REQUIREMENT
Select, from the data, each line where "wide" occurs.

## Begin INFORMATION SUPPLIED

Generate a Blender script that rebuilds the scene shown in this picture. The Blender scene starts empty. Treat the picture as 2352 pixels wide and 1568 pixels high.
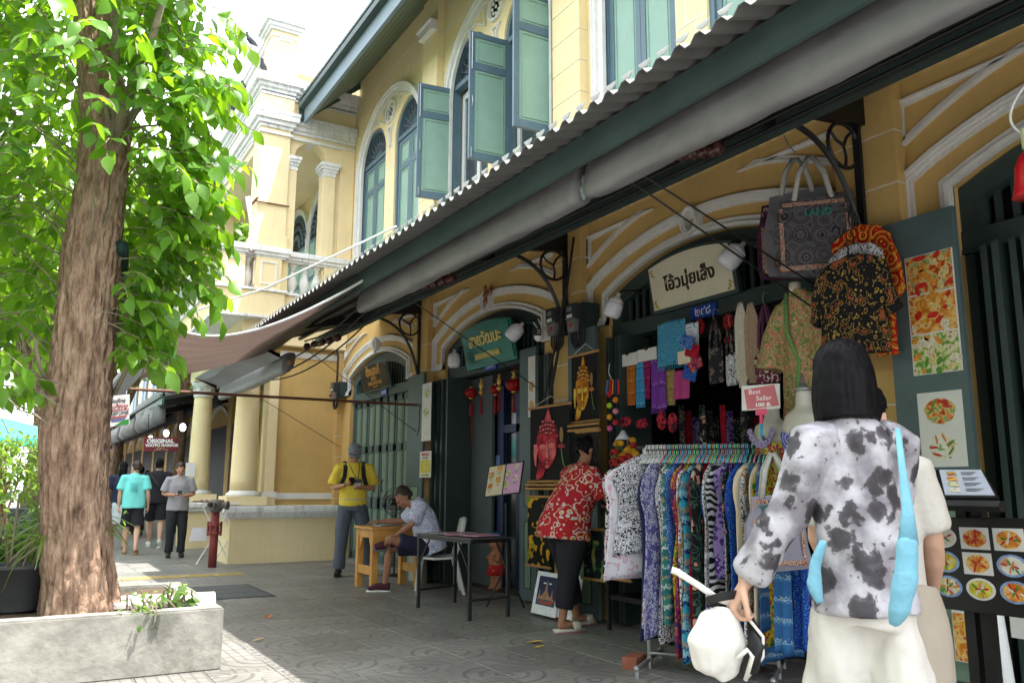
import bpy, bmesh, math, random
from mathutils import Vector, Matrix, noise
random.seed(7)
SC_ = bpy.context.scene
COL = SC_.collection
# -- camera
CAM_H = 1.195; PITCH = math.radians(9.998); YAW = math.radians(30.42); ROLL = math.radians(.218); FPX = 1907.4
cam_d = bpy.data.cameras.new('camera'); cam = bpy.data.objects.new('camera', cam_d); COL.objects.link(cam)
cam_d.sensor_width = 36; cam_d.lens = FPX/2352*36; cam_d.clip_start = .05; cam_d.clip_end = 900
cam_d.dof.use_dof = True; cam_d.dof.focus_distance = 8.5; cam_d.dof.aperture_fstop = 9.0
_f = Vector((math.sin(YAW)*math.cos(PITCH), math.cos(YAW)*math.cos(PITCH), math.sin(PITCH)))
_r = Vector((math.cos(YAW), -math.sin(YAW), 0)); _u = _r.cross(_f)
_r2 = _r*math.cos(ROLL)+_u*math.sin(ROLL); _u2 = _u*math.cos(ROLL)-_r*math.sin(ROLL)
cam.matrix_world = Matrix(((_r2.x, _u2.x, -_f.x, 0), (_r2.y, _u2.y, -_f.y, 0), (_r2.z, _u2.z, -_f.z, CAM_H), (0, 0, 0, 1)))
SC_.camera = cam
# -- sky, sun, exposure
SUN = Vector((.21, -.25, 1)).normalized()
world = bpy.data.worlds.new('World'); SC_.world = world; world.use_nodes = True
nt = world.node_tree; nt.nodes.clear()
wo = nt.nodes.new('ShaderNodeOutputWorld'); bg = nt.nodes.new('ShaderNodeBackground'); sky = nt.nodes.new('ShaderNodeTexSky')
sky.sky_type = 'NISHITA'; sky.sun_disc = False; sky.sun_elevation = math.asin(SUN.z); sky.sun_rotation = math.atan2(SUN.x, SUN.y)
sky.dust_density = 4.0; sky.air_density = 1.0; sky.ozone_density = 1.0
mx = nt.nodes.new('ShaderNodeMixRGB'); mx.inputs['Fac'].default_value = .62; mx.inputs['Color2'].default_value = (11, 11.3, 11.6, 1)  # thin bright cloud veil
nt.links.new(sky.outputs[0], mx.inputs['Color1']); nt.links.new(mx.outputs[0], bg.inputs['Color']); bg.inputs['Strength'].default_value = .15
nt.links.new(bg.outputs[0], wo.inputs[0])
sd = bpy.data.lights.new('sun', 'SUN'); sd.energy = 4.2; sd.angle = math.radians(.53); sd.color = (1, .955, .88)
so = bpy.data.objects.new('sun', sd); COL.objects.link(so); so.rotation_euler = SUN.to_track_quat('Z', 'Y').to_euler(); so.location = (0, 0, 30)
vs = SC_.view_settings; vs.view_transform = 'Standard'; vs.look = 'None'; vs.gamma = 1; vs.exposure = 1.75; vs.use_curve_mapping = False
SC_.render.engine = 'CYCLES'; SC_.cycles.max_bounces = 8; SC_.cycles.transparent_max_bounces = 12
# -- measuring helpers (a pixel of the 2352 px wide photograph to a place on a known plane)
def ray(px, py):
 x = (px-1176)/FPX; y = -(py-784)/FPX
 return _f + _r2*x + _u2*y
def onX(px, py, X):
 d = ray(px, py); t = X/d.x; return Vector((X, d.y*t, CAM_H+d.z*t))
def onY(px, py, Y):
 d = ray(px, py); t = Y/d.y; return Vector((d.x*t, Y, CAM_H+d.z*t))
def onZ(px, py, z=0.):
 d = ray(px, py); t = (z-CAM_H)/d.z; return Vector((d.x*t, d.y*t, z))
def onD(px, py, dist):
 d = ray(px, py); t = dist/math.hypot(d.x, d.y); return Vector((d.x*t, d.y*t, CAM_H+d.z*t))
# -- object helpers
def thing(name, label, cat, loc=(0, 0, 0), group=None):
 o = bpy.data.objects.new(name, None); COL.objects.link(o); o.location = loc; o.empty_display_size = .1
 o['label'] = label; o['category'] = cat
 if group: o['group'] = group
 return o
def tag(o, label, cat, group=None):
 o['label'] = label; o['category'] = cat
 if group: o['group'] = group
 return o
def link(name, me, parent=None, mat=None, kind=None, label=None):
 o = bpy.data.objects.new(name, me); COL.objects.link(o)
 if mat is not None:
  for m in (mat if isinstance(mat, (list, tuple)) else [mat]): me.materials.append(m)
 if parent is not None:
  o.parent = parent
  pm = Matrix.Translation(parent.location) if parent.parent is None else Matrix.Translation(parent.parent.location)
  o.matrix_parent_inverse = pm.inverted() if parent.type == 'EMPTY' else Matrix.Identity(4)
 if kind: o['kind'] = kind
 if label: o['label'] = label
 return o
def dup_tree(o, loc=None, label=None, parent=None):
 c = o.copy(); COL.objects.link(c)
 if parent is not None: c.parent = parent
 if loc is not None: c.location = loc
 if label: c['label'] = label
 for ch in list(o.children): dup_tree(ch, None, None, c)
 return c
Zv = Vector((0, 0, 1)); Xv = Vector((1, 0, 0)); Yv = Vector((0, 1, 0))
V3 = lambda *a: Vector(a)
class MB:
 def __init__(s): s.v = []; s.f = []; s.m = []; s.cm = 0
 def add(s, vs, fs):
  n = len(s.v); s.v += [tuple(p) for p in vs]; s.f += [tuple(i+n for i in f) for f in fs]; s.m += [s.cm]*len(fs); return s
 def box(s, x0, x1, y0, y1, z0, z1):
  return s.add([(x, y, z) for x in (x0, x1) for y in (y0, y1) for z in (z0, z1)],
                     [(0, 1, 3, 2), (4, 6, 7, 5), (0, 4, 5, 1), (2, 3, 7, 6), (0, 2, 6, 4), (1, 5, 7, 3)])
 def obox(s, c, ax, ay, az):    # centre and three half-axes
  c, ax, ay, az = map(Vector, (c, ax, ay, az))
  return s.add([c+ax*i+ay*j+az*k for i in (-1, 1) for j in (-1, 1) for k in (-1, 1)],
                     [(0, 1, 3, 2), (4, 6, 7, 5), (0, 4, 5, 1), (2, 3, 7, 6), (0, 2, 6, 4), (1, 5, 7, 3)])
 def bar(s, a, b, w, h=None, up=Zv):   # rectangular bar from a to b
  a, b = Vector(a), Vector(b); d = (b-a).normalized()
  x = d.cross(up)
  if x.length < 1e-4: x = d.cross(Xv)
  x.normalize(); y = x.cross(d); h = h or w
  return s.obox((a+b)/2, (b-a)/2, x*w/2, y*h/2)
 def loft(s, loops, cap=True, closed=True):
  n = len(loops[0]); vs = [p for l in loops for p in l]; fs = []
  for i in range(len(loops)-1):
   for j in range(n if closed else n-1):
    k = (j+1) % n; fs.append((i*n+j, i*n+k, (i+1)*n+k, (i+1)*n+j))
  if cap and closed:
   fs.append(tuple(range(n))[::-1]); fs.append(tuple((len(loops)-1)*n+j for j in range(n)))
  return s.add(vs, fs)
 def tube(s, pts, r, n=8, cap=True, flat=None, side=None):
  pts = [Vector(p) for p in pts]; N = len(pts); rs = r if isinstance(r, list) else [r]*N
  loops = []; prev = None
  for i, p in enumerate(pts):
   d = (pts[min(i+1, N-1)]-pts[max(i-1, 0)])
   d = d.normalized() if d.length > 1e-9 else Zv
   if side is not None:
    x = Vector(side); x = (x-d*x.dot(d))
   elif prev is None:
    x = d.cross(Zv)
    if x.length < .1: x = d.cross(Yv)
   else: x = prev-d*prev.dot(d)
   x.normalize(); y = d.cross(x); prev = x
   rr = rs[i]; ra, rb = rr if isinstance(rr, tuple) else (rr, rr*(flat or 1))
   loops.append([p+x*ra*math.cos(2*math.pi*k/n)+y*rb*math.sin(2*math.pi*k/n) for k in range(n)])
  return s.loft(loops, cap)
 def lathe(s, prof, c, n=16, axis=Zv, xa=None):
  c = Vector(c); axis = Vector(axis).normalized(); x = Vector(xa) if xa else axis.orthogonal(); x.normalize(); y = axis.cross(x)
  return s.loft([[c+axis*h+(x*math.cos(2*math.pi*k/n)+y*math.sin(2*math.pi*k/n))*max(r, 1e-4) for k in range(n)] for r, h in prof])
 def ell(s, c, r, n=12, m=8, R=None):
  c = Vector(c); r = r if isinstance(r, (list, tuple)) else (r, r, r); loops = []
  for i in range(m+1):
   t = math.pi*i/m; st = max(math.sin(t), .02)
   lp = []
   for k in range(n):
    q = Vector((r[0]*st*math.cos(2*math.pi*k/n), r[1]*st*math.sin(2*math.pi*k/n), -r[2]*math.cos(t)))
    lp.append(c+(R @ q if R else q))
   loops.append(lp)
  return s.loft(loops)
 def prism(s, poly, o, u, v, w):   # polygon (a,b) in the plane o+u*a+v*b extruded by vector w
  o, u, v, w = map(Vector, (o, u, v, w)); n = len(poly)
  A = [o+u*a+v*b for a, b in poly]; B = [p+w for p in A]
  return s.add(A+B, [tuple(range(n))[::-1], tuple(range(n, 2*n))]+[(i, (i+1) % n, n+(i+1) % n, n+i) for i in range(n)])
 def ribbon(s, path, w, x0, x1, closed=False):   # moulding strip: path of (y,z), to the left of it by w, between planes X=x0 and X=x1
  n = len(path); P = [Vector((0, a, b)) for a, b in path]; off = []
  for i in range(n):
   a = P[i-1] if (i > 0 or closed) else P[i]; b = P[(i+1) % n] if (i < n-1 or closed) else P[i]
   d1 = (P[i]-a); d2 = (b-P[i])
   if d1.length < 1e-9: d1 = d2
   if d2.length < 1e-9: d2 = d1
   d1.normalize(); d2.normalize(); n1 = Vector((0, -d1.z, d1.y)); n2 = Vector((0, -d2.z, d2.y))
   m = n1+n2; m = m/max(m.length_squared, .3)*2
   off.append(P[i]+m*w)
  loops = [[V3(x0, p.y, p.z), V3(x1, p.y, p.z), V3(x1, q.y, q.z), V3(x0, q.y, q.z)] for p, q in zip(P, off)]
  if closed: loops.append(loops[0])
  return s.loft(loops, cap=not closed)
 def mesh(s, name, smooth=False, remesh=None):
  me = bpy.data.meshes.new(name); me.from_pydata(s.v, [], s.f)
  if any(s.m): me.polygons.foreach_set('material_index', s.m)
  bm = bmesh.new(); bm.from_mesh(me); bmesh.ops.recalc_face_normals(bm, faces=bm.faces); bm.to_mesh(me); bm.free()
  if smooth: me.polygons.foreach_set('use_smooth', [True]*len(me.polygons))
  return me
 def build(s, name, mat=None, parent=None, smooth=False, kind=None, label=None, bevel=0, auto=False):
  me = s.mesh(name, smooth)
  if bevel:
   bm = bmesh.new(); bm.from_mesh(me)
   bmesh.ops.bevel(bm, geom=[e for e in bm.edges if len(e.link_faces) == 2 and e.calc_face_angle(0) > .6], offset=bevel, segments=2, affect='EDGES', profile=.6)
   bm.to_mesh(me); bm.free()
  if auto: me.shade_auto(35) if hasattr(me, 'shade_auto') else me.set_sharp_from_angle(angle=math.radians(35)) or None
  return link(name, me, parent, mat, kind, label)
def smooth_sharp(me, ang=35):
 me.polygons.foreach_set('use_smooth', [True]*len(me.polygons)); me.set_sharp_from_angle(angle=math.radians(ang))
def bez(a, b, c, n=8):
 a, b, c = map(Vector, (a, b, c)); return [a*(1-t)**2+b*2*t*(1-t)+c*t*t for t in [i/n for i in range(n+1)]]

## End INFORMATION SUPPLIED

ANSWER TO THE EXERCISE
Generate a Blender script that rebuilds the scene shown in this picture. The Blender scene starts empty. Treat the picture as 2352 pixels wide and 1568 pixels high.
# -- measuring helpers (a pixel of the 2352 px wide photograph to a place on a known plane)